Quote the listing in full, exactly as given, minus any pictures.
----- Source material
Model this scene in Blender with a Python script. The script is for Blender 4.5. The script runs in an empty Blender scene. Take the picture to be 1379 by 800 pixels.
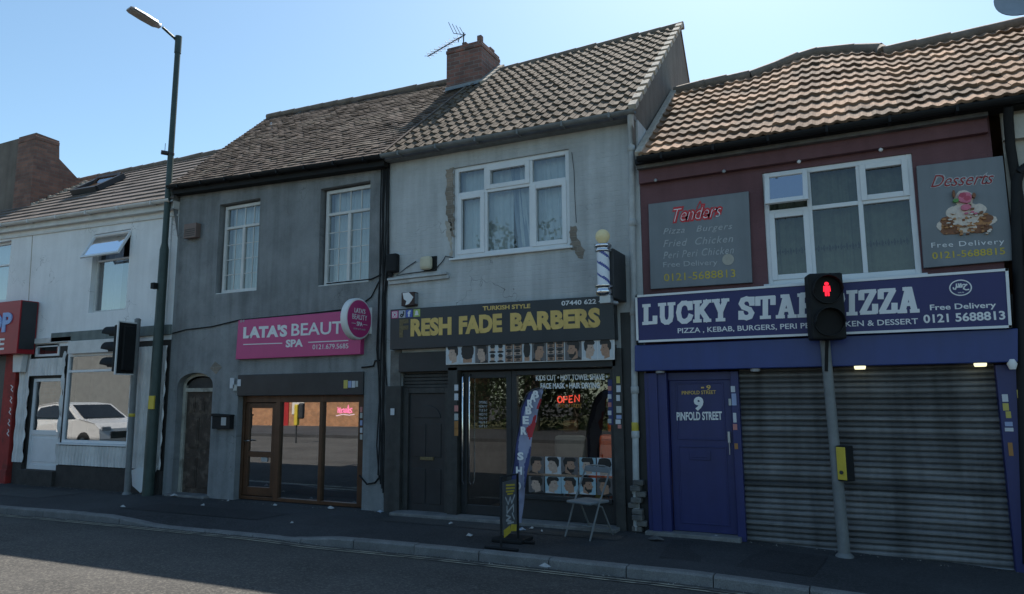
import bpy, bmesh, math, random
from mathutils import Vector, Matrix
random.seed(7)
S = bpy.context.scene
COL = S.collection
R = math.radians
# ------------------------------------------------------------------ camera
YAW, PITCH, ROLL, FPX = R(26.08), R(8.09), R(-0.37), 960.0
CAMZ = 1.78
_f = Vector((-math.sin(YAW)*math.cos(PITCH), math.cos(YAW)*math.cos(PITCH), math.sin(PITCH)))
_r0 = Vector((math.cos(YAW), math.sin(YAW), 0)); _u0 = _r0.cross(_f)
CR = _r0*math.cos(ROLL)+_u0*math.sin(ROLL); CU = CR.cross(_f); CF = _f
cam_d = bpy.data.cameras.new("camera"); cam = bpy.data.objects.new("camera", cam_d); COL.objects.link(cam)
cam_d.sensor_width = 36; cam_d.lens = 36*FPX/1379; cam_d.clip_end = 2000; cam_d.clip_start = .05
cam.matrix_world = Matrix(((CR.x, CU.x, -CF.x, 0), (CR.y, CU.y, -CF.y, 0), (CR.z, CU.z, -CF.z, CAMZ), (0, 0, 0, 1)))
S.camera = cam
# ------------------------------------------------------------------ sky and sun
SUN_EL = R(52.2); SUN_DIR = Vector((-0.08, 1, 0)).normalized()
W = bpy.data.worlds.new("World"); S.world = W; W.use_nodes = True
nt = W.node_tree; nt.nodes.clear()
sky = nt.nodes.new("ShaderNodeTexSky"); sky.sky_type = 'NISHITA'; sky.sun_disc = False
sky.sun_elevation = SUN_EL; sky.sun_rotation = math.atan2(SUN_DIR.x, SUN_DIR.y)
sky.air_density = 1.0; sky.dust_density = 0.7; sky.ozone_density = 1.0
bg = nt.nodes.new("ShaderNodeBackground"); bg.inputs[1].default_value = 0.105
wo = nt.nodes.new("ShaderNodeOutputWorld")
tint = nt.nodes.new('ShaderNodeVectorMath'); tint.operation = 'MULTIPLY'; tint.inputs[1].default_value = (.87, 1.01, .99)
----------
• **Completed task**
Model this scene in Blender with a Python script. The script is for Blender 4.5. The script runs in an empty Blender scene. Take the picture to be 1379 by 800 pixels.
import bpy, bmesh, math, random
from mathutils import Vector, Matrix
random.seed(7)
S = bpy.context.scene
COL = S.collection
R = math.radians
# ------------------------------------------------------------------ camera
YAW, PITCH, ROLL, FPX = R(26.08), R(8.09), R(-0.37), 960.0
CAMZ = 1.78
_f = Vector((-math.sin(YAW)*math.cos(PITCH), math.cos(YAW)*math.cos(PITCH), math.sin(PITCH)))
_r0 = Vector((math.cos(YAW), math.sin(YAW), 0)); _u0 = _r0.cross(_f)
CR = _r0*math.cos(ROLL)+_u0*math.sin(ROLL); CU = CR.cross(_f); CF = _f
cam_d = bpy.data.cameras.new("camera"); cam = bpy.data.objects.new("camera", cam_d); COL.objects.link(cam)
cam_d.sensor_width = 36; cam_d.lens = 36*FPX/1379; cam_d.clip_end = 2000; cam_d.clip_start = .05
cam.matrix_world = Matrix(((CR.x, CU.x, -CF.x, 0), (CR.y, CU.y, -CF.y, 0), (CR.z, CU.z, -CF.z, CAMZ), (0, 0, 0, 1)))
S.camera = cam
# ------------------------------------------------------------------ sky and sun
SUN_EL = R(52.2); SUN_DIR = Vector((-0.08, 1, 0)).normalized()
W = bpy.data.worlds.new("World"); S.world = W; W.use_nodes = True
nt = W.node_tree; nt.nodes.clear()
sky = nt.nodes.new("ShaderNodeTexSky"); sky.sky_type = 'NISHITA'; sky.sun_disc = False
sky.sun_elevation = SUN_EL; sky.sun_rotation = math.atan2(SUN_DIR.x, SUN_DIR.y)
sky.air_density = 1.0; sky.dust_density = 0.7; sky.ozone_density = 1.0
bg = nt.nodes.new("ShaderNodeBackground"); bg.inputs[1].default_value = 0.105
wo = nt.nodes.new("ShaderNodeOutputWorld")
tint = nt.nodes.new('ShaderNodeVectorMath'); tint.operation = 'MULTIPLY'; tint.inputs[1].default_value = (.87, 1.01, .99)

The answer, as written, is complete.